Evan Pilgrim knows his job on the football field is, for the most part, thankless. While quarterbacks, running backs and receivers get praised on TV and have their statistics listed in newspapers, offensive linemen go unnoticed.
"About the only time we get recognition is when we do something wrong - like get a holding penalty or allow a quarterback to get sacked," said Pilgrim of an offensive linemen's plight.Yet Pilgrim's not complaining. In fact, his hard work for the BYU football program the past five years is about to be rewarded handsomely. The 6-5, 300-pounder from Antioch, Calif., will become the next in an impressive line of ex-Cougars to make a living in the professional trenches protecting cover-boy quarterbacks and opening holes for rich-and-famous running backs.
The idea of being a rich-and-not-so-famous NFL guard is something Pilgrim has been forced to think about a great deal while helping the 9-3 Cougars become the nation's ninth most productive offensive team entering Thursday evening's Copper Bowl game against Oklahoma.
"I've thought about the NFL probably too much, but I haven't been able to help it," Pilgrim explains. "I've had agents calling me all the time and scouts coming out to watch practices. I just kept putting (agents) off so I could concentrate on the season, but it was tough. It was a real problem at the end of the season. Anyone who called the week before the Utah game or during finals were out immediately."

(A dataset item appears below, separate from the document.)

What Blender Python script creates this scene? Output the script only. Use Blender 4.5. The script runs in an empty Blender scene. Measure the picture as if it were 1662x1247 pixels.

Scouts agree Pilgrim will likely be selected in one of the first three rounds of the NFL draft next summer.
"He is tenacious," Cougar offensive line coach Roger French says of his star guard. "He plays all out at all times. He loves contact and enjoys blocking. He has the speed to go with the ability."
Pilgrim was selected national lineman of the week for his play against Hawaii by the NFL Draft Report, national lineman of the month for September by the same publication, first team all-WAC and Associated Press second-team All-American. He has also been chosen to appear in the annual Hula Bowl for all-star seniors following the Copper Bowl.
"Evan is one of the premier offensive linemen in the country and he didn't get his due," said Cougar coach LaVell Edwards, who believes Pilgrim should have been voted to the first-team all-American team. "He prepared himself well and got stronger before the season and then when out there and did the job all year."
BYU's unofficial "pancake" count for Pilgrim would make the folks at Village Inn or Denny's envious. A pancake, or decleater, or whatever you want to call it, is when a blocker knocks the defender off his feet - sometimes as flat as a pancake. Pilgrim had at least 56 pancake blocks (4.67 per game).
Among Pilgrim's favorite plays is a sweep to Jamal Willis to the right side with him pulling. Often times he gets out in front with only a 180-pound cornerback in front of him. The usual result is - yep - a pancake. "If I can't put a defensive back on his butt, I have no business being out there playing," is Pilgrim's philosophy.
Pilgrim has lined up and held his own directly across number of fine individual opponents over the years - Ohio State's "Big Daddy" Dan Wilkinson, Kansas' Dana Stubblefield and Utah's Luther Elliss - but he believes Oklahoma's group of defensive linemen and linebackers as a team may be the best the Cougars have faced in a long time.
"I honestly feel Oklahoma will have the toughest and fastest front seven we've played this year," he says.
But the Cougar offensive line (tackles Eli Herring and James Johnson, center Jim Edwards and guards Pilgrim and Tim Hanshaw) isn't shabby. The group helped Willis break the 1,000-yard barrier for the second time in three years and allowed John Walsh to pass for 3,712 yards, the third best in the nation.
"This is my fifth year at BYU now and I've never won a bowl game," Pilgrim said. "It hasn't been for lack of effort in years past, but this year there is a chemistry that there hasn't been before. We've got a great attitude going into this game."
For one last game, the agents, scouts and big money can wait. This Pilgrim's got a few more collegiate pancakes to deliver.